2 min read

Why I need to talk about privacy

Why I need to talk about privacy
Photo by Jeremy Bezanger / Unsplash

I thought privacy was just for the rich and famous. I'm neither of those, so my privacy isn't assaulted every time I step out of the house. Nobody cares who I'm dating, what I'm wearing, or where I'm eating. I don't have hordes of paparazzi following me around.

Balancing privacy and anonymity

Except social media happened. We've now become our own versions of celebrities. Instead of paparazzi following us, we are the ones willingly broadcasting to our followers about who we're dating, what we're wearing, and where we're eating.

I've struggled with how I wanted to participate in these social networks for the longest time. My earlier thoughts about privacy equated it with complete anonymity. However, it is still hard to reconcile my desire for community and connection with my wanting to remain private.

Participate or face exclusion

I don't have Facebook. At least, not a personal one and not one that I use regularly. I can't fully step away from it because I'm a digital marketer, and I need my dummy account to log in to the Facebook ads platform.

Having set up my network firewall, using privacy-focused browsers, encrypted email, and other privacy tools, I realise how other companies are making it harder for me to participate online. I don't have anything against this, but I think that we should rethink whether the grounds for participation should be at a cost to our privacy and whether it's bordering on coercion and bullying.

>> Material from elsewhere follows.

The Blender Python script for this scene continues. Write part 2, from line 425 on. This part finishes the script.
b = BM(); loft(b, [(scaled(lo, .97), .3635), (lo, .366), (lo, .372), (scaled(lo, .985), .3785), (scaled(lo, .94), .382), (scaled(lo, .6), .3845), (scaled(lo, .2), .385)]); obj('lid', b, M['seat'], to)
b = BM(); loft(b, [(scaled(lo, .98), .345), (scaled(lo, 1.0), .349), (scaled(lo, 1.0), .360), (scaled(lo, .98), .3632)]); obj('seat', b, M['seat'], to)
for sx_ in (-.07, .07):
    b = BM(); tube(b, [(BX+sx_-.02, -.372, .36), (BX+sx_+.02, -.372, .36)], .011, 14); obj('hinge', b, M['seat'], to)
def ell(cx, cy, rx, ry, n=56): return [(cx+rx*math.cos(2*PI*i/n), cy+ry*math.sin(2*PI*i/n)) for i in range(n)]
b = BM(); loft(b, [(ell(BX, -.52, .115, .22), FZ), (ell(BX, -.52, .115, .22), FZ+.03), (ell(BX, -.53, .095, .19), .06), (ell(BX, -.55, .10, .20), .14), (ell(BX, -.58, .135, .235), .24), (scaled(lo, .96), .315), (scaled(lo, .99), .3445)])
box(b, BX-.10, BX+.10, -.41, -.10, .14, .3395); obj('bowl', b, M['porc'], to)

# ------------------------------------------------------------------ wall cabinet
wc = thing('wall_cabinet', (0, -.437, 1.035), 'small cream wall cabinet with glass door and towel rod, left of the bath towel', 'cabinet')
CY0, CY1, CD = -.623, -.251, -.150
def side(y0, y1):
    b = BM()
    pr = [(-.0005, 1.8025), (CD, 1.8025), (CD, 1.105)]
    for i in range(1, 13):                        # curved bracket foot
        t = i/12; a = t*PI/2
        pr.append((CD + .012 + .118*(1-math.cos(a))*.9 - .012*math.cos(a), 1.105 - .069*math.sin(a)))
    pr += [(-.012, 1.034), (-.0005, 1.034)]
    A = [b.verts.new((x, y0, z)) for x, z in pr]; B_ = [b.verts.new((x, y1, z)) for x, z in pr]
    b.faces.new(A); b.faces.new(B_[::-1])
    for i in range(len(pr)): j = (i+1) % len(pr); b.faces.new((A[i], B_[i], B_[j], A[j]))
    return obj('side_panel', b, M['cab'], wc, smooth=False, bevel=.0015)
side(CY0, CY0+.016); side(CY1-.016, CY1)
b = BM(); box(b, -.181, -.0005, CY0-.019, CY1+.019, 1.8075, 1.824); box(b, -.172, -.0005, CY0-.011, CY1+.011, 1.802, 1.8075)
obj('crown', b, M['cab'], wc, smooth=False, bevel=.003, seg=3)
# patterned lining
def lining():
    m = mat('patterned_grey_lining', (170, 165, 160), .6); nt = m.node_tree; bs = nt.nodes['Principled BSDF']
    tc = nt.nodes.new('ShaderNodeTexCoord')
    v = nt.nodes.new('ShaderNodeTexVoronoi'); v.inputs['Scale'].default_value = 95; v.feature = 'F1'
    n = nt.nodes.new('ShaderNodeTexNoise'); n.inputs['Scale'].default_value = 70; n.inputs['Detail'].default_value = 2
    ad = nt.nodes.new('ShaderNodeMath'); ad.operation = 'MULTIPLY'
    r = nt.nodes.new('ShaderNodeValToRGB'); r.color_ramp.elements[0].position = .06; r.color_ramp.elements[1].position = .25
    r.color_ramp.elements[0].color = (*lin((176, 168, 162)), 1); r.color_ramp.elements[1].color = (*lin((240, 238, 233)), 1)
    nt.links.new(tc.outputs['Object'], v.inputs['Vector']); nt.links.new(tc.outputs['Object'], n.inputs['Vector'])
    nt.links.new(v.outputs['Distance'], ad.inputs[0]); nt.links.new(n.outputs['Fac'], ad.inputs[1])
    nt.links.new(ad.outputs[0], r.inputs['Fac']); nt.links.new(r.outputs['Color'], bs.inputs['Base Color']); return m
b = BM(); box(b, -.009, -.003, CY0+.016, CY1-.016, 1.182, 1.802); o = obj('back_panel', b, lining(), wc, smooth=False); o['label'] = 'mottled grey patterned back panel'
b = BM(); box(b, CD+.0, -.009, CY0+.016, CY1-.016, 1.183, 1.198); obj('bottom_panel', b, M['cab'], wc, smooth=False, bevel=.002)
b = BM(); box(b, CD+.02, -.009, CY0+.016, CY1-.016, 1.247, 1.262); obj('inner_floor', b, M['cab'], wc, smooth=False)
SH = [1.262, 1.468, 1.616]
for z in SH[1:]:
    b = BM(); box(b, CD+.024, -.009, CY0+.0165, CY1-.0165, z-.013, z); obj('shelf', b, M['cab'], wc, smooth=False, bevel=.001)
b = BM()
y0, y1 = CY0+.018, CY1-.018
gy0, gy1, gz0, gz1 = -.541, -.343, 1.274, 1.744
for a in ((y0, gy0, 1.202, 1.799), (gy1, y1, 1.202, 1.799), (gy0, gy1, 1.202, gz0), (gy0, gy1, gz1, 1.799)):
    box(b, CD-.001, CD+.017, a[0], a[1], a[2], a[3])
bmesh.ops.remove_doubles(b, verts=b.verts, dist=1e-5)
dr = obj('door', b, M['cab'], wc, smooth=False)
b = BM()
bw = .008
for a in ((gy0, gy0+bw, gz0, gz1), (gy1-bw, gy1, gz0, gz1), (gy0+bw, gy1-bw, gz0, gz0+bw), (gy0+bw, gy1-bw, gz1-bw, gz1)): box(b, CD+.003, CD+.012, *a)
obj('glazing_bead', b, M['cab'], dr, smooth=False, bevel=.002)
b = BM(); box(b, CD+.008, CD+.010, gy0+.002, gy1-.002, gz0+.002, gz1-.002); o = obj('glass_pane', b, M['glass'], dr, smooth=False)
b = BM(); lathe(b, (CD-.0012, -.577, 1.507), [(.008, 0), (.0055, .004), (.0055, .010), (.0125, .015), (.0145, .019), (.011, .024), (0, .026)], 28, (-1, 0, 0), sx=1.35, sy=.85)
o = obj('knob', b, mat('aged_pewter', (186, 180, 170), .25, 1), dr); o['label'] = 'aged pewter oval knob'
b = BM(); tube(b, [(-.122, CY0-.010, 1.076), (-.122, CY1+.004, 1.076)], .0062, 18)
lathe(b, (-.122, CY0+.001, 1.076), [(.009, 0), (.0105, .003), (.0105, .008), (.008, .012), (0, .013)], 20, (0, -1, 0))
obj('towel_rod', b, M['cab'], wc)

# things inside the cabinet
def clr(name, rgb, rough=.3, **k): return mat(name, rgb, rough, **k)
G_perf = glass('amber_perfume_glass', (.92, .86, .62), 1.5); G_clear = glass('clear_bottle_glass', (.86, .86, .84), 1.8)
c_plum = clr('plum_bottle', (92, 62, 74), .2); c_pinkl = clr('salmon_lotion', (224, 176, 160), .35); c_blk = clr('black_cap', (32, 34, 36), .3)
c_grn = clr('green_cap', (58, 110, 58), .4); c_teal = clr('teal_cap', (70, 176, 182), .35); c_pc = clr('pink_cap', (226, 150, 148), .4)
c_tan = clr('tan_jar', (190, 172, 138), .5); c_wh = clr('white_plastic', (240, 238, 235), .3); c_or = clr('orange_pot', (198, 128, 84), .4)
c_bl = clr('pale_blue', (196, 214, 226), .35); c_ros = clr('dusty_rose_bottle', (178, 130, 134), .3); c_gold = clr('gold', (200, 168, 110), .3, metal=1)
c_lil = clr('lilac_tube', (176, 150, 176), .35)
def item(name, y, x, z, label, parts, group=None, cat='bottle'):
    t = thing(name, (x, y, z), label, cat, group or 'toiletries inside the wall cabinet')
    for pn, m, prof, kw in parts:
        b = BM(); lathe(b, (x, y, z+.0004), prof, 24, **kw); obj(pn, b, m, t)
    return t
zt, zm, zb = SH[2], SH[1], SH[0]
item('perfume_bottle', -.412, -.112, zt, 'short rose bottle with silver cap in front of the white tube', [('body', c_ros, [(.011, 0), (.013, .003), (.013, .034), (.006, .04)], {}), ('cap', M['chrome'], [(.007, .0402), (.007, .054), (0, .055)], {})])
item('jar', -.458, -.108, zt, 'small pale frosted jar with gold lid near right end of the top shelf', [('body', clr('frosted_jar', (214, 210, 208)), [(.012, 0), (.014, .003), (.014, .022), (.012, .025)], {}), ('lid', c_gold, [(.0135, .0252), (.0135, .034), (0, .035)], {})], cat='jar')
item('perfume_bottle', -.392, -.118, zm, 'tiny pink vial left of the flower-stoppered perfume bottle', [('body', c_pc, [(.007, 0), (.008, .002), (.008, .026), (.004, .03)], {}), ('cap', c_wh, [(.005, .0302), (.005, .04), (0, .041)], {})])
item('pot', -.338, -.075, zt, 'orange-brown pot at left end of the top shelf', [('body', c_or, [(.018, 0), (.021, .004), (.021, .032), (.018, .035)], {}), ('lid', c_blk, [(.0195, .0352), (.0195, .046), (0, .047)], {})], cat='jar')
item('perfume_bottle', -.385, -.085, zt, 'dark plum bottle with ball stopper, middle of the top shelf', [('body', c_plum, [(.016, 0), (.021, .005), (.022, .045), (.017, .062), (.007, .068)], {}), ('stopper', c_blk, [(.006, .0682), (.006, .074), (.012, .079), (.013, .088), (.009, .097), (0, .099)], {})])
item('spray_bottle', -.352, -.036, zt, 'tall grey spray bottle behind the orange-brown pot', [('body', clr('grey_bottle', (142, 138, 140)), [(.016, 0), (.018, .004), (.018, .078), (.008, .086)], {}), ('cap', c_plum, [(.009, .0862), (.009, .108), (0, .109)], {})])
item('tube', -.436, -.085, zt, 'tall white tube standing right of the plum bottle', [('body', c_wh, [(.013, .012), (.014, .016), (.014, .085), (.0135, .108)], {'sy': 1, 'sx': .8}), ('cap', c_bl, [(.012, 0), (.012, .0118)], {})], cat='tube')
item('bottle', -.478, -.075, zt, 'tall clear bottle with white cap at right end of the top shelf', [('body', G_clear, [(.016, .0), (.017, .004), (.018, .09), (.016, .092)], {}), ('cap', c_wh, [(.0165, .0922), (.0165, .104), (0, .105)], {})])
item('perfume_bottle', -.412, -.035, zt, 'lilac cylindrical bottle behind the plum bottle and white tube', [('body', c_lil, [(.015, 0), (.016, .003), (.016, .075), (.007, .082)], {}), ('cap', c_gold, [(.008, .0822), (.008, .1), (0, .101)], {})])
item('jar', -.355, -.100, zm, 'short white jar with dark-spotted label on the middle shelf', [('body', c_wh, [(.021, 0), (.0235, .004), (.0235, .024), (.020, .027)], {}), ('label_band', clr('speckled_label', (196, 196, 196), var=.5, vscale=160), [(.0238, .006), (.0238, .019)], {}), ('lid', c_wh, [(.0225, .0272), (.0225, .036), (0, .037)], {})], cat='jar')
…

Frictionless is not the holy grail

I admit that innovation thrives in solving problems. However, when there's friction, it becomes a pain point. I don't think that the best way to solve problems is to make them more accessible and convenient. Because the truth is, it's in maintaining that tension that drives creativity. I think that we've unknowingly traded our privacy for convenience, but it's a short-term gain with long-term consequences we haven't fully grasped.

The 'move fast and break things' era is over. “Minimum viable products” must be replaced by “minimum virtuous products”—new offerings that test for the effect on stakeholders and build in guards against potential harms. - Hemant Taneja in Harvard Business Review

My stance on this isn't about all or nothing. I know the positives of data when used properly, especially in industries like healthcare. But unfortunately, we haven't taken the time to understand the implications fully. Though I think today is as good a day as any to start.